Movie lovers who will settle for nothing less than a miracle will be happy, too. “Miracle on 34th Street,” the 1947 story about the real Santa Claus, starring Maureen O’Hara, a very young Natalie Wood and an Oscar-winning Edmund Gwenn as movie history’s most perfect Kris Kringle, will be shown Dec. 9 and 10 at Criterion New Haven, at 11:30 a.m. each day. bowtiecinemas.com.

Movie history’s most perfect Ebenezer Scrooge was Alastair Sim in the 1951 British adaptation of “A Christmas Carol.” That movie will be shown on Dec. 21 at 6 p.m. at Yale Center for British Art in New Haven. Admission is free. britishart.yale.edu.

Another Ebenezer Scrooge — renamed Frank Cross — is played by Bill Murray in the 1988 “Christmas Carol” adaptation comedy “Scrooged.” That film will be shown Dec. 10 and 11 at 11:30 p.m. each day at Criterion New Haven. bowtiecinemas.com.

Michael Caine plays Scrooge in “A Muppet Christmas Carol,” the holiday puppet classic from 1992. That movie will be shown at 10 a.m. on Dec. 2 at 10 a.m. at Avon Theatre in Stamford.
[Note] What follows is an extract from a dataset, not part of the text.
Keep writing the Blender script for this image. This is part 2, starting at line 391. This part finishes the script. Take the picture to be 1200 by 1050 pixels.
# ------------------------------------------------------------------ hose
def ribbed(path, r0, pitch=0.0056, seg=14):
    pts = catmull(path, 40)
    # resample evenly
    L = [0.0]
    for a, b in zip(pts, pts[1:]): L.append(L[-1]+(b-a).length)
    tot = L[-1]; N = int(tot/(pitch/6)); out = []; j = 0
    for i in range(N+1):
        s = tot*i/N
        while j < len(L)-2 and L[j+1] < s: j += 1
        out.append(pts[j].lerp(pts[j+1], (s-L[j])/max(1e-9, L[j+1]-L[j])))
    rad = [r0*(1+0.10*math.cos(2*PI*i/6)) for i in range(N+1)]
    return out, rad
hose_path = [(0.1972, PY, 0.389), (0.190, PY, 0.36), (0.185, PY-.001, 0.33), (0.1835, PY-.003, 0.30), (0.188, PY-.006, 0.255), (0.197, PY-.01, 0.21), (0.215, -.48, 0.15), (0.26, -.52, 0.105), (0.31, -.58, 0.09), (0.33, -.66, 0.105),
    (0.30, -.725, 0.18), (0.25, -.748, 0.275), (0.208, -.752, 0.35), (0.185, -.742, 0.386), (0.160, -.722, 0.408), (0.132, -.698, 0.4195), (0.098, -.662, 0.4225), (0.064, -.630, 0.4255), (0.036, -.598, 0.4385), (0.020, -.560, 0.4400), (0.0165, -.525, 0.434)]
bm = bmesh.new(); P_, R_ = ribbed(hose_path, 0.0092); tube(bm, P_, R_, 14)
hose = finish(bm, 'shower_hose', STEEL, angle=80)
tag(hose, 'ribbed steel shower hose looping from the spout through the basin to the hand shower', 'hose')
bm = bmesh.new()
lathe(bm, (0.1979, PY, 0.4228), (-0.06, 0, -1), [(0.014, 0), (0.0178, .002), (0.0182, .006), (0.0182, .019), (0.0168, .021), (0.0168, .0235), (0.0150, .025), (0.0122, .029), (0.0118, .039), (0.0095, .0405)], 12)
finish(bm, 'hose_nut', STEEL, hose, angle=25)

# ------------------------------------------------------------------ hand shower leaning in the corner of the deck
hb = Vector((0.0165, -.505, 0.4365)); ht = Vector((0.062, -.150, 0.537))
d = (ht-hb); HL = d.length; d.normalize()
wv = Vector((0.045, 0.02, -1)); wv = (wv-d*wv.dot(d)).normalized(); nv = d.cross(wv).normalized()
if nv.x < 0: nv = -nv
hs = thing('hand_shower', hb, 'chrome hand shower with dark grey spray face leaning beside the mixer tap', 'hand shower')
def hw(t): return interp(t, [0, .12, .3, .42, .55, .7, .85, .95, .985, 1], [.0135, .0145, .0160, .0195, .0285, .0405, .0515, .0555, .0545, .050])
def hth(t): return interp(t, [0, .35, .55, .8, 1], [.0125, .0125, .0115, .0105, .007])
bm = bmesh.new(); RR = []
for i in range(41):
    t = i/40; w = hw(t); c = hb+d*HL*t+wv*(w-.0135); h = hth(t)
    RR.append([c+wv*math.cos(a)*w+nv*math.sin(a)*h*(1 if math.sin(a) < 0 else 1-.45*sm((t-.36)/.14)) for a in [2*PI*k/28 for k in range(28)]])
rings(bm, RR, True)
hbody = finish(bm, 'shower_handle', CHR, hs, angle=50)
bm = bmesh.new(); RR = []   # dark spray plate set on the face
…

Free. avontheatre.org.

Stage presentations of “The Nutcracker” are everywhere this time of year. For those who can’t make one of the live shows, “Bolshoi in HD: Nutcracker” will be shown Dec. 17 at 12:55 p.m. at Cinemark Buckland, Cinemark Enfield, Cinemark North Haven, AMC Branford 12, Cinestudio and AMC Danbury 16. fathomevents.com. It also will be shown Dec. 19 at 7 p.m. at Katharine Hepburn Cultural Arts Center, 300 Main St. in Old Saybrook. $15. thekate.org.

Cinestudio and Cinemark theaters are amont the theaters showing “Bolshoi in HD: Nutcracker” on Dec. 17.

Another annual Cinestudio tradition is “Baraka,” Ron Fricke’s 1992 documentary about indigenous peoples and environments around the world. It will be shown Dec. 17 at 4:30 p.m. cinestudio.org.

Rounding out the holiday merriment are two screenings of that squirrely yuletide classic “A Christmas Story,” the 1983 story of a boy who wants a BB gun for Christmas, on Dec. 23 and 24 at 11:30 a.m. at Criterion New Haven. bowtiecinemas.com.

It’s not what you’d call merriment, but if Christmas isn’t the same without some blood and gore, the Strand Theater, 165 Main St. in Seymour, is showing a double feature of holiday slasher pics — “Silent Night, Deadly Night” and “Black Christmas” — on Dec. 16 at 7 p.m. $10, $15 with a commmemorative poster. connecticutcultclassicss.com.